Prior to joining ASB, Jane honed her macro-economic forecasting skills at the Reserve Bank of New Zealand.  Jane is a qualified scarfie, attending Otago University and graduating with a Bachelor of Commerce in Economics with 1st class honours.  In 2014, she took a career break from ASB to travel the world and learn to snowboard.

Mark Smith

Senior Economist

Mark joined ASB in 2017, with over 20 years of public and private sector experience working as an economist in New Zealand and the UK.

His resume includes lengthy stints at ANZ and the Reserve Bank of New Zealand, and he has also worked at the Bank of England, HM Treasury and the New Zealand Transport Agency. Mark's areas of specialisation include interest rate strategy, macro-economic analysis and urban economics.

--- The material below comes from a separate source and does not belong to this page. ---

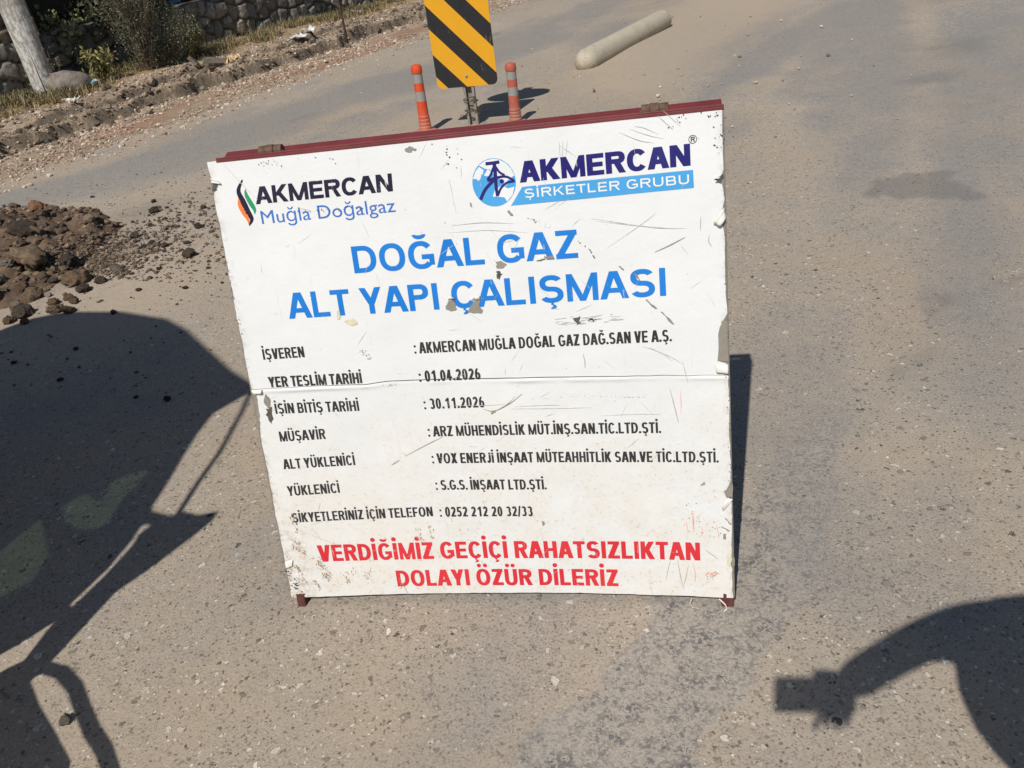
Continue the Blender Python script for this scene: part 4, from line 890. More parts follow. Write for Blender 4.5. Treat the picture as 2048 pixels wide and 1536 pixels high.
# two-line logo: thin humanist lettering from the built-in font
def font_text(name, txt, a, b, cap, mat, off=0.0):
    c = bpy.data.curves.new('tmp', 'FONT'); c.body = txt; c.offset = off; c.resolution_u = 4
    o = bpy.data.objects.new('tmp', c); COL.objects.link(o); dg_ = bpy.context.evaluated_depsgraph_get(); me = bpy.data.meshes.new_from_object(o.evaluated_get(dg_))
    V = np.array([q.co[:] for q in me.vertices]); F = [tuple(p.vertices) for p in me.polygons]; bpy.data.objects.remove(o); bpy.data.meshes.remove(me)
    x0, x1 = V[:, 0].min(), V[:, 0].max(); f = (V[:, 0]-x0)/(x1-x0); capu = .70
    uu = a[0]+f*(b[0]-a[0]); vv = a[1]+f*(b[1]-a[1])+V[:, 1]/capu*cap
    a0 = F[0]; ar = 0
    for F_ in F[:50]:
        q = [(uu[i], vv[i]) for i in F_]; ar += sum(q[i][0]*q[(i+1) % len(q)][1]-q[(i+1) % len(q)][0]*q[i][1] for i in range(len(q)))
    if ar < 0: F = [f_[::-1] for f_ in F]
    return mesh(name, P3(uu, vv, .0012), F, mat, VY, uv=np.c_[uu, vv])
font_text('company_subtitle', 'Muğla Doğalgaz', (-.4640, .9745), (-.1425, .9752), .0300, I_mid, 0.0)

def ribbon(pts, wfun, n=24):
    """tapered stroke through control points (Catmull-Rom)"""
    p = [np.array(q, float) for q in pts]; p = [2*p[0]-p[1]]+p+[2*p[-1]-p[-2]]; C = []
    for i in range(1, len(p)-2):
        for k in range(n):
            t = k/n; C.append(.5*((2*p[i])+(-p[i-1]+p[i+1])*t+(2*p[i-1]-5*p[i]+4*p[i+1]-p[i+2])*t*t+(-p[i-1]+3*p[i]-3*p[i+1]+p[i+2])*t**3))
    C.append(p[-2]); C = np.array(C); T = np.gradient(C, axis=0); T /= np.linalg.norm(T, axis=1)[:, None]+1e-9; Nn = np.c_[-T[:, 1], T[:, 0]]
    f = np.linspace(0, 1, len(C)); w = np.array([wfun(q) for q in f])[:, None]/2; A = C+Nn*w; B = C-Nn*w
    return [[tuple(B[i]), tuple(B[i+1]), tuple(A[i+1]), tuple(A[i])] for i in range(len(C)-1)]
# flame mark
lg = bpy.data.objects.new('flame_logo', None); COL.objects.link(lg); lg.parent = VY
pt = lambda x, y: (-.5400+(x-230)*.000345*.93, .9735+(997-y)*.000306)   # from the mark's own sketch grid
blk = ribbon([(-.5187+.026, 1.0765), (-.5260+.019, 1.053), (-.5225+.022, 1.028), (-.5110+.017, 1.006), (-.5060+.0185, .988), (-.5085+.012, .9730)], lambda f: .0012+.0125*math.sin(math.pi*min(1, f*.98+.02))**.8)
poly_obj('flame_stroke', blk, I_navy, parent=lg)
poly_obj('flame_stroke', ribbon([(-.4905, 1.0555), (-.4895, 1.040), (-.4815, 1.020), (-.4765, 1.008), (-.4780, .998)], lambda f: .0010+.0100*math.sin(math.pi*f**.9)**.9), I_green, parent=lg)
poly_obj('flame_stroke', ribbon([(-.5095, 1.037), (-.5105, 1.022), (-.5040, 1.004), (-.4975, .990), (-.4965, .9765)], lambda f: .0010+.0098*math.sin(math.pi*f**.9)**.9), I_orange, parent=lg)

# globe logo
gl = bpy.data.objects.new('globe_logo', None); COL.objects.link(gl); gl.parent = VY
gc, grx, gry = (.0858, 1.0182), .0478, .0508
def disc(c, rx, ry, n=40, rot=0): return [[(c[0]+rx*math.cos(2*math.pi*i/n), c[1]+ry*math.sin(2*math.pi*i/n)) for i in range(n)]]
t = NT('globe_shading', .4, .4); n = t.noise(28, t.tc('UV'), 4, .6); s = t.sep(t.tc('UV'))
dxy = t.math('SQRT', t.math('ADD', t.math('POWER', t.math('SUBTRACT', s[0], gc[0]+.012), 2.0), t.math('POWER', t.math('SUBTRACT', s[1], gc[1]+.014), 2.0)))
c = t.mix(t.ramp(t.math('MULTIPLY', dxy, 14.0), [(.1, 0.0), (.95, 1.0)]), (.66, .72, .77), (.30, .38, .46)); t.col(c)
M_land = ink('globe_land', (.66, .68, .69)); 
poly_obj('globe', disc(gc, grx, gry), I_band, .0011, gl)
def land(pts): return [[(gc[0]+x*grx, gc[1]+y*gry) for x, y in pts]]
lands = land([(-.62, .76), (-.30, .93), (.05, .98), (.30, .93), (.62, .76), (.84, .50), (.96, .22), (.60, .02), (.72, -.06), (.45, -.22), (.25, .05), (.05, .30), (-.12, .55), (-.35, .60)])+land([(-.96, .22), (-.80, .52), (-.62, .70), (-.42, .55), (-.50, .30), (-.70, .12), (-.80, .22)])+land([(-.42, .34), (-.22, .58), (-.06, .42), (-.14, .22), (-.34, .20)])+land([(.02, -.28), (.35, -.16), (.62, -.30), (.92, -.25), (.80, -.58), (.52, -.84), (.42, -.66), (.12, -.60), (-.12, -.58)])
poly_obj('land', lands, M_land, .0013, gl)
fig = ribbon([(-.28, .78), (.35, .80)], lambda f: .0075, 8)
K = lambda P_: [(gc[0]+x*grx, gc[1]+y*gry) for x, y in P_]
fig = ribbon(K([(-.30, .80), (.0, .80), (.34, .82)]), lambda f: .0070, 6)+ribbon(K([(.10, .80), (.10, .3), (.08, -.2), (.10, -.58)]), lambda f: .0085-.002*f, 8)
fig += ribbon(K([(.04, .62), (-.10, .35), (-.28, .15)]), lambda f: .0050, 8)+ribbon(K([(.16, .62), (.30, .40), (.52, .26)]), lambda f: .0048, 8)
fig += ribbon(K([(-.30, .10), (.12, .18), (.55, .20), (.92, .02)]), lambda f: .0065-.002*f, 8)+ribbon(K([(-.70, -.66), (-.45, -.28), (-.10, .02), (.14, .16)]), lambda f: .0070, 8)
fig += ribbon(K([(.96, -.02), (.60, -.06), (.30, -.26), (.12, -.56)]), lambda f: .0050, 8)+[disc(K([(.36, .02)])[0], .0048, .0048, 14)[0]]
poly_obj('figure_mark', fig, I_royal, .0016, gl)
band_q = [(.1180, .9660), (.1290, .9800), (.1460, 1.0035), (.5072, 1.0060), (.5078, .9692)]
poly_obj('sky_band', [band_q], I_band, .0011)
o = lettering('band_text', 'ŞİRKETLER GRUBU', (.1480, .9795), (.5010, .9785), .0190, I_white, .19, .16, .10)
for q in o.data.vertices: q.co.y -= .0006
# registered mark
rg = []; arc(rg, .5085, 1.0668, .0086, .0086, .0013, .0013, 0, 360, 30, 2); poly_obj('registered_mark', rg, I_black)
lettering('registered_mark', 'R', (.5040, 1.0618), (.5135, 1.0618), .0100, I_black, .2, .18, .05)

# ---- damage to the sheet: bare steel, tears, curls, scratches ----
def jag(pts, amp=.0012, seed=1, sub=3):
    r = random.Random(seed); o = []
    for i, p in enumerate(pts):
        q = pts[(i+1) % len(pts)]
        for k in range(sub): f = k/sub; o.append((p[0]+(q[0]-p[0])*f+r.gauss(0, amp)*(k > 0), p[1]+(q[1]-p[1])*f+r.gauss(0, amp)*(k > 0)))
    return o
def ngon_fan(pts):
    c = (sum(p[0] for p in pts)/len(pts), sum(p[1] for p in pts)/len(pts)); return [[c, pts[i], pts[(i+1) % len(pts)]] for i in range(len(pts))]
LIFT = .0020
bare = []
for k, pts in enumerate([
    [(.0713, .8461), (.0842, .8484), (.0966, .8393), (.0807, .8313), (.0725, .8328)], [(.1801, .8509), (.1996, .8511), (.203, .8444), (.1859, .8424)],
    [(-.0485, .7644), (-.0359, .7695), (-.0314, .7574), (-.0315, .744), (-.0423, .7418), (-.0509, .7453), (-.0563, .7546)],
    [(.0071, .7548), (.0205, .7686), (.0272, .7623), (.0229, .7508), (.0306, .7399), (.0253, .7323), (.0076, .7334), (-.0053, .7378)],
    [(-.534, .5678), (-.5253, .5526), (-.5274, .5362), (-.5346, .53), (-.543, .547)], [(.5522, .2803), (.572, .2984), (.5713, .2654), (.5571, .2654)],
    [(.5485, .1707), (.5556, .1708), (.5547, .1571), (.5472, .1569)], [(.5657, .1089), (.5724, .1108), (.5728, .0865), (.5669, .0898)],
    [(.5565, .6816), (.5697, .6824), (.5698, .5899), (.5469, .5925), (.5514, .6177), (.5504, .6493), (.5610, .6547)],
    [(.3962, .739), (.4006, .7378), (.4208, .7179), (.4178, .7171)], [(.4265, .7113), (.431, .711), (.4554, .6813), (.4523, .6806)], [(.5545, .2116), (.569, .1959), (.5645, .1948), (.5529, .2099)], [(.545, .1911), (.5627, .1795), (.5611, .176), (.5464, .186)],
    [(.108, .955), (.113, .957), (.121, .947), (.117, .944)], [(.0275, .981), (.0310, .979), (.0340, .967), (.0300, .971)], [(.340, .818), (.346, .817), (.354, .808), (.349, .809)], [(.374, .800), (.380, .797), (.387, .783), (.380, .787)],
    [(-.103, 1.1068), (-.093, 1.1116), (-.077, 1.1043), (-.0887, 1.0983), (-.1007, 1.1009)], [(.021, .489), (.030, .4975), (.034, .496), (.026, .4885)], [(.118, .201), (.123, .203), (.126, .195), (.120, .190)], [(.500, .297), (.510, .302), (.512, .298), (.503, .293)]]):
    bare += ngon_fan(jag(pts, .0011, k))
poly_obj('bare_patch', bare, M_bare, LIFT)
tears = []
for k, pts in enumerate([[(.2353, .7043), (.2458, .7088), (.2480, .7033), (.2425, .6961)], [(.268, .7005), (.278, .7054), (.2869, .7021), (.278, .6971)], [(.5483, .9829), (.5691, .9899), (.5684, .9841), (.557, .9762)], [(-.5385, .5269), (-.5300, .5328), (-.5264, .503), (-.5325, .4883), (-.539, .507)],
                         [(.0712, .8263), (.0791, .8258), (.0749, .8079), (.0706, .8082)], [(-.0375, .7690), (-.0300, .7730), (-.0310, .7640)], [(.014, .768), (.026, .771), (.024, .764)], [(-.5687, 1.0745), (-.5540, 1.0733), (-.5652, 1.0574)]]):
    tears += ngon_fan(jag(pts, .0030, 50+k, 4))
poly_obj('tear', tears, M_tear, LIFT+.0004)
def strokes(name, segs, mat, lift=LIFT, seed=1, wob=.0006):
    r = random.Random(seed); Q = []
    for pts, w in segs:
        pts = [(p[0]+r.gauss(0, wob), p[1]+r.gauss(0, wob)) for p in pts] if len(pts) > 2 else pts
        Q += ribbon(pts, lambda f: w*(.25+.75*math.sin(math.pi*min(max(f, .04), .96))), 5)
    return poly_obj(name, Q, mat, lift)
strokes('scratch', [([(.4202, .8407), (.455, .8553), (.4861, .8685)], .0022), ([(-.2432, .3658), (-.2202, .3784)], .0020), ([(-.2024, .3896), (-.15, .4143), (-.1031, .4356)], .0017), ([(.0044, .5017), (.0307, .4953), (.0692, .5111), (.1016, .5355)], .0022), ([(.4093, .038), (.416, .07), (.4244, .0998)], .0010), ([(.44, .1002), (.446, .06), (.4511, .0212)], .0012), ([(.4511, .0212), (.458, .05), (.4659, .0866)], .0010),
                    ([(.03, .495), (.06, .51), (.085, .53)], .0009), ([(.47, .60), (.475, .57), (.48, .545)], .0010), ([(.44, .535), (.45, .48), (.457, .45)], .0016), ([(.25, .625), (.253, .605), (.252, .59)], .0014), ([(.52, .91), (.518, .88)], .0012), ([(.5365, .87), (.535, .855), (.542, .845)], .0012), ([(-.2772, .0435), (-.262, .030), (-.253, -.004)], .0012), ([(-.262, .030), (-.272, .016)], .0012), ([(.506, .128), (.535, .105)], .0016), ([(-.52, .20), (-.45, .165), (-.38, .13), (-.33, .10)], .0007)], M_scrb)
rr = random.Random(12); segs = [([(.2336, 1.0897), (.2329, 1.0539)], .0010), ([(.2414, 1.089), (.2382, 1.0564)], .0012), ([(.2508, 1.091), (.2452, 1.0588)], .0010), ([(.36, 1.095), (.40, 1.075), (.43, 1.068)], .0012), ([(.38, 1.10), (.42, 1.083), (.45, 1.074)], .0010), ([(.39, 1.105), (.41, 1.10), (.44, 1.085)], .0010), ([(.44, 1.12), (.47, 1.09)], .0014), ([(.45, 1.13), (.485, 1.095)], .0009), ([(.29, .925), (.42, .895), (.49, .888)], .0012), ([(.30, .918), (.38, .903), (.45, .893)], .0009), ([(.32, .86), (.40, .905), (.43, .925)], .0009),
                    ([(-.02, .935), (.05, .935), (.12, .928)], .0012), ([(-.03, .92), (.06, .918), (.15, .905)], .0009), ([(-.53, 1.115), (-.50, 1.075), (-.465, 1.03)], .0016), ([(.07, .50), (.16, .497), (.26, .495)], .0012), ([(.08, .505), (.15, .505), (.19, .503)], .0010), ([(.28, .475), (.36, .474), (.42, .472)], .0010), ([(.40, .63), (.44, .61), (.47, .59)], .0014), ([(.385, .635), (.42, .62), (.45, .598)], .0012), ([(-.1, .515), (0, .511), (.06, .511)], .0010)]
for k in range(34): x_ = rr.uniform(.19, .33); y_ = .700+rr.gauss(0, .006)+.03*(.26-x_)**2; segs.append(([(x_, y_), (x_+rr.uniform(.005, .03), y_+rr.gauss(.001, .002))], rr.uniform(.0005, .0014)))
for k in range(120):
    a = rr.choice([.5, -.7, 1.1, .2, -1.3])+rr.gauss(0, .3); L = rr.uniform(.006, .045); x_, y_ = rr.uniform(-.55, .54), rr.uniform(.02, 1.1)
    segs.append(([(x_, y_), (x_+L*math.cos(a), y_+L*math.sin(a))], rr.uniform(.0004, .0009)))
strokes('scratch', segs, M_scr, LIFT+.0002, 3)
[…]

Born and bred in the Waikato, Mark studied at Waikato University where he graduated with a Master of Social Sciences, majoring in Economics.

Mark's key strengths are the ability to use his extensive experience, inquisitive nature, analytical ability, creativity and pragmatism to dig a little deeper and to deliver common sense solutions to tackle complex problems.

When not at work Mark likes to travel, keep fit and spend time with his friends and family.

Mike Jones

Senior Economist

Mike joined ASB in 2019 armed with almost 15 years of experience in applied macroeconomic and financial markets analysis.

Mike's career has been all about distilling the risks and opportunities of economic and financial market trends for business. Basically asking the "what does it all mean" question. Mike's enthusiasm and skill for drawing out practical, commercial insights from the murky world of economics has been honed over a relatively broad base of experience.

After spending the early part of his career on the tools at the Reserve Banks of both NZ and Australia, Mike had a lengthy stint at BNZ where he was NZ’s top-ranked currency strategist. His regular and topical macro research also saw him pick up several FX forecast accuracy gongs from Bloomberg.

Drawn in by the prospect of putting strategy into practice, Mike moved from Wellington to Auckland in 2013 to join Fonterra as GM Treasury Risk Management. In this role, Mike lead Fonterra’s macroeconomic research output, and was responsible for the strategy and execution of Fonterra’s foreign exchange, debt, and interest rate hedging programmes.